● DATA BLOCK
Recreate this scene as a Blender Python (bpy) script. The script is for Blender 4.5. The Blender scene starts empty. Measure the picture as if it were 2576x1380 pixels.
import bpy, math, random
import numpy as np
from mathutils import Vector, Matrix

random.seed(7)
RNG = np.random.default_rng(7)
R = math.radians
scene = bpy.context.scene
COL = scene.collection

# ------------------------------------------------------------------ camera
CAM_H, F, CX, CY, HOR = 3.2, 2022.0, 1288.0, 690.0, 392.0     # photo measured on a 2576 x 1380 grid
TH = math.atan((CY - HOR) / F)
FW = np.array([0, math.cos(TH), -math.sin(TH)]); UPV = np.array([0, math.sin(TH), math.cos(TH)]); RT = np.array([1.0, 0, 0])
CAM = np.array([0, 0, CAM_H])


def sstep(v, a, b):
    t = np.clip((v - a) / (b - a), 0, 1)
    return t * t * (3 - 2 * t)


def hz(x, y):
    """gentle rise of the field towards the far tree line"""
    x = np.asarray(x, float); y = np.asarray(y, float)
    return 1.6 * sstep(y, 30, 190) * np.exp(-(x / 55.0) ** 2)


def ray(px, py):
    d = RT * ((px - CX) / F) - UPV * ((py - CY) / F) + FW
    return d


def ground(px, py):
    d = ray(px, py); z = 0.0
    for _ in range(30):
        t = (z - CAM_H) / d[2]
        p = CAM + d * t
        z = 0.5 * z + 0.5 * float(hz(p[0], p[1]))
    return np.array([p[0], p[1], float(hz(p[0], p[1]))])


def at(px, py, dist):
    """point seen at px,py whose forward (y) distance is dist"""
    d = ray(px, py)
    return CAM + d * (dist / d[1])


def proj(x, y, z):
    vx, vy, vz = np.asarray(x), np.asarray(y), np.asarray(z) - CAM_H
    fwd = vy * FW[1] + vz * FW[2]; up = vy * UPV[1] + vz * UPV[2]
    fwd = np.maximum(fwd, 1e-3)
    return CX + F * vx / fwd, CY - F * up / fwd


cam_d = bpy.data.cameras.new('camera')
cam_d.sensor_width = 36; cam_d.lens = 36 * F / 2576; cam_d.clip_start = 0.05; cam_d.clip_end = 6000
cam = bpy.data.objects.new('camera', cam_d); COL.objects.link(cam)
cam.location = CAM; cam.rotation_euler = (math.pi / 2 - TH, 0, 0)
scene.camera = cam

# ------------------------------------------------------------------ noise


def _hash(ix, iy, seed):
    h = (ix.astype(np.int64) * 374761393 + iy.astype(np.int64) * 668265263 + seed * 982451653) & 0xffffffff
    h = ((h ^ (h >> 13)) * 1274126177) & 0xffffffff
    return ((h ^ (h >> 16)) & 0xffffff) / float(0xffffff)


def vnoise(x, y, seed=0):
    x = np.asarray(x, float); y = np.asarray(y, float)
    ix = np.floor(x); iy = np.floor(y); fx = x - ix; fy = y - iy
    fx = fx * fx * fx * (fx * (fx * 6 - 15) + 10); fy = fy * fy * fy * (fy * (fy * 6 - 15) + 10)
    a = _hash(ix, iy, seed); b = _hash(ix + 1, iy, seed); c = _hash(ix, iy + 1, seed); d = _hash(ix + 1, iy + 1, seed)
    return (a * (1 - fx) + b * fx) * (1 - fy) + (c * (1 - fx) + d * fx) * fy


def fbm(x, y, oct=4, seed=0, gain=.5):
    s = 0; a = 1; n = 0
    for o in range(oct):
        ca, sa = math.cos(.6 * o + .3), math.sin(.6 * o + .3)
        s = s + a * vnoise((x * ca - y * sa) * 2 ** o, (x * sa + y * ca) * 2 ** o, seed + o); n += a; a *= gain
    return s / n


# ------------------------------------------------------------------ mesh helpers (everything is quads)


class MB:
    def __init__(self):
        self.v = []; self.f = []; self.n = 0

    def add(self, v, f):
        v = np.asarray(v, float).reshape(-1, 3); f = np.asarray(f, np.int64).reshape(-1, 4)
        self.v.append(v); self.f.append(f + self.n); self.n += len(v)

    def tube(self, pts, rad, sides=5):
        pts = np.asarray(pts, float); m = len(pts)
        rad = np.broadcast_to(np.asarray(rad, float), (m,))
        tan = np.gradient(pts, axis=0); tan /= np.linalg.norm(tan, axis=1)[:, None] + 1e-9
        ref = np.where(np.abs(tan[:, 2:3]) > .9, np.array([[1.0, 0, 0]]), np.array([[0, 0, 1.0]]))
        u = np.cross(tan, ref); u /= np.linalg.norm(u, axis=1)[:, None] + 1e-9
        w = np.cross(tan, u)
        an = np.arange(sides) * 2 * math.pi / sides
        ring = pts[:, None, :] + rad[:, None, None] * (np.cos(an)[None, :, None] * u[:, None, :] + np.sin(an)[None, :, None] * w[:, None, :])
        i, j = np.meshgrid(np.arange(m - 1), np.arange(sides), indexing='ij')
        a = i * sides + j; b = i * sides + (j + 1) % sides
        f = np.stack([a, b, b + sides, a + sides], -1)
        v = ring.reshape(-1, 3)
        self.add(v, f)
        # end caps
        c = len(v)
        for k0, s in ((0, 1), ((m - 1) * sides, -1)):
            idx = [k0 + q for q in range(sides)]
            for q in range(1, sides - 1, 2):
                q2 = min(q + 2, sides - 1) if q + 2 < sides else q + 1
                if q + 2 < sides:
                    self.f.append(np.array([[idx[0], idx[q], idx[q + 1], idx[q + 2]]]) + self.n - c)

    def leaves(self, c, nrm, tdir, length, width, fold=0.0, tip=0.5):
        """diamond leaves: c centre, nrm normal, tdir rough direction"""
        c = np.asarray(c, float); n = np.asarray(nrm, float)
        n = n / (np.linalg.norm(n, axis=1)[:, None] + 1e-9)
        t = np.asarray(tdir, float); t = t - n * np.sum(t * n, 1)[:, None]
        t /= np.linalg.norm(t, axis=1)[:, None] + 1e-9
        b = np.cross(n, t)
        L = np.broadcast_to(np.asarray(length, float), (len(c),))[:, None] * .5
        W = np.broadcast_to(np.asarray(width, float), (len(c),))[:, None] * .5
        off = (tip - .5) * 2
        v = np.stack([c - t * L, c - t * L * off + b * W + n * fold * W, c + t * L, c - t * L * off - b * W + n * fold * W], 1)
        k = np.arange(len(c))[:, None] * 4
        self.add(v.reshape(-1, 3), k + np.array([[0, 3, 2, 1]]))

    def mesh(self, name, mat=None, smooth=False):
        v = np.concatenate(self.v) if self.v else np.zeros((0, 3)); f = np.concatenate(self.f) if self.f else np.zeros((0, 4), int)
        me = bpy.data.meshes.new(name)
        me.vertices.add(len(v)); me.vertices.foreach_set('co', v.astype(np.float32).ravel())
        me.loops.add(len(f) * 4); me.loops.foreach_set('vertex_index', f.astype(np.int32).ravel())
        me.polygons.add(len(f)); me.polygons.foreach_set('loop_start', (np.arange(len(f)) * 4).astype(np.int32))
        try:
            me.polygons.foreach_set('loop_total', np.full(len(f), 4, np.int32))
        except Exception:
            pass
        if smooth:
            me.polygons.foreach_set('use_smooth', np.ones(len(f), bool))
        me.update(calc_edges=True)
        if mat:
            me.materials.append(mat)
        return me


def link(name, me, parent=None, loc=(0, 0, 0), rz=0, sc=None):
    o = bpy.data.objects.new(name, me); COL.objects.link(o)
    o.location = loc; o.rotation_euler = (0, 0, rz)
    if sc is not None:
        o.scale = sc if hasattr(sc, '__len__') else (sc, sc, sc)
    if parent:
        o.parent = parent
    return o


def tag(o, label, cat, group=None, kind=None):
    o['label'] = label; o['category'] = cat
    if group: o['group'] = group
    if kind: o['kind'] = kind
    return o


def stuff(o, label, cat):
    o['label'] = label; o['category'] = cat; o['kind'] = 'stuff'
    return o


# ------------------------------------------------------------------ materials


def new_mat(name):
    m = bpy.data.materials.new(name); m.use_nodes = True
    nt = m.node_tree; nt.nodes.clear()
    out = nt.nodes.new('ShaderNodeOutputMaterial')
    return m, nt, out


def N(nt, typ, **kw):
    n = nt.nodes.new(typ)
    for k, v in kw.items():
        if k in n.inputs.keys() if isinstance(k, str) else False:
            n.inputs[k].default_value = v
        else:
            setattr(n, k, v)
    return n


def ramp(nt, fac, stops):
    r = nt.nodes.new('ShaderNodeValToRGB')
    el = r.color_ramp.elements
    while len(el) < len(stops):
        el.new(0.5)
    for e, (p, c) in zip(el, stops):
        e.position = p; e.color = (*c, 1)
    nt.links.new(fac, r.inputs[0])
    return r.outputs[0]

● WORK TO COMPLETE
Restate the listing exactly, starting at its first line and ending at the line where "COL = scene.collection" occurs; include both and no other lines.

● THE ANSWER
Recreate this scene as a Blender Python (bpy) script. The script is for Blender 4.5. The Blender scene starts empty. Measure the picture as if it were 2576x1380 pixels.
import bpy, math, random
import numpy as np
from mathutils import Vector, Matrix

random.seed(7)
RNG = np.random.default_rng(7)
R = math.radians
scene = bpy.context.scene
COL = scene.collection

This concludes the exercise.